2016-06-30
The Taliban in Afghanistan have been relegated to the dustbin of history. Broadcasts showing prisoners being led into captivity, with hands and feet bound and hoods on their heads, symbolize the extent of the Taliban's fall from power.

Apart from the firepower that America brought to destroy them, one of the main reasons they collapsed was that even the Pushtun tribes from whom they came considered them upstarts of a particularly unpleasant and intolerant nature. Had the Pushtun supported them, it would have been a longer and bloodier conflict.

And once Pakistan, the patron of the Taliban, withdrew its support on the ground, the Taliban could not sustain their rule.

But has the system that produced the Taliban also been affected by America's war? This is the problematic question.

The word "taliban" simply refers to students of religious schools called "madrassahs." Both words, "talib" (the singular form of "taliban") and "madrassah," are now internationally recognized, although not always used correctly. John Walker, described as an American Taliban, is, of course, an American talib.

A madrassah consists of young Muslim boys -- starting as early as 4 or 5 years old -- learning the Quran. It would be similar to a Jewish school teaching the Torah, or a Christian school teaching the Bible. A good religious school does not pose a problem for society, and a good Islamic school is no exception. The problem is what is taught in the madrassah.

Having talked to people running these schools in Pakistan, I concluded the problem is with the syllabus and the lack of extracurricular activity. With the existing structure, students do little more than rote memorization of the Quran. Students learn that "jihad," or holy war, is an essential part of faith. They are thus primed to finish school and look to join any jihad being fought in the region.

When I argued with the teachers in madrassahs about the need to study other great thinkers like Sigmund Freud or Max Weber, I was met with an uncomprehending stare. I realized the depth of the problem when I even received a negative response to my suggestion that Muslim scholars such as historian Ibn Khaldun or mystic poet Mowlana Rumi be taught.

"Islam is a religion of peace and understanding," I said, quoting the Quran. One verse says you must be tolerant of others. Another tells us to look at the tribes and the nations around us and appreciate their diversity.
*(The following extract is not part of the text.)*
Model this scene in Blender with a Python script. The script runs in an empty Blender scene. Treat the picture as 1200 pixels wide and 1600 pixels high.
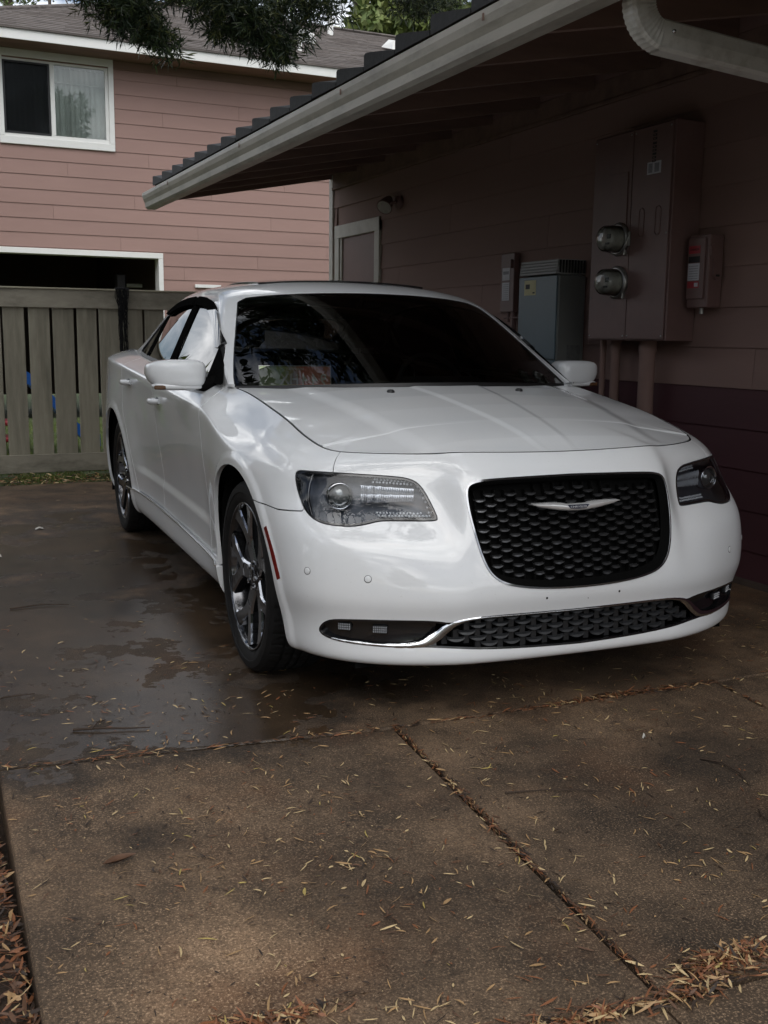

Muslims like Khaldun and Rumi achieved great heights in their fields while living and teaching the universal compassion that is Islam.

Yet we know that the Taliban acted to challenge this very interpretation of Islam. Women and minorities were harassed and treated as second-class citizens, not even as Muslims.

I believe a significant proportion of the huge amount of aid going from the West to Afghanistan and Pakistan should be earmarked for reformation of the madrassah, for which there is a glorious tradition in the region.

It is estimated there are about 50,000 madrassahs in Pakistan alone. This may be a rough and ready figure, but it illustrates the scale of the problem. Unless what is taught and how it is taught is seriously changed, the mentality and behavior that we associate with the Taliban will continue to be reflected in the students that emerge from these schools.

For the vast majority of Pakistanis, there is no other educational choice but the madrassah. Very few can afford expensive English-speaking, Westernized schools located in the larger cities. So the madrassah plays an indispensable role in the life of the community that cannot be wished away.

The question of Islamic education is a poignant one for a Muslim. A Muslim is aware of the great Islamic tradition of respect for learning.

"Go unto China to seek knowledge," the prophet said in the seventh century, when China was little more than symbolic of a civilization that few could think of visiting. It represented an alien and exotic culture. Yet a good Muslim must acquire knowledge from as far away as China to fulfill the obligation contained in his or her faith.

If this philosophy were repeated in the madrassahs, along with the teaching of the great Muslim scholars such as Khaldun and Rumi, the students would be more in tune with mainstream Islam.

They would understand that jihad first and foremost means to elevate oneself to a higher moral position, and not to inflict violence on others. They would appreciate the need to be kind and compassionate to the less privileged. As grown men, they would not be so inclined to treat women and minorities as the Taliban treated them in Afghanistan. Men like Osama bin Laden would find few supporters among such students.

If extracurricular activities included sports and debates, allowing competition with other schools, it would also channel their energies more constructively. There is nothing like extracurricular activity to develop young personalities and make them sociable.

Teachers too should be provided the opportunity to participate in training programs, both within and outside the country. Muslim and non-Muslim teachers from around the world should be encouraged to interact with madrassah teachers. This interaction would be of mutual benefit and teach both something of their profession.

With the reformation of the madrassah in Muslim society, the chances for greater understanding between Islam and the West are dramatically improved.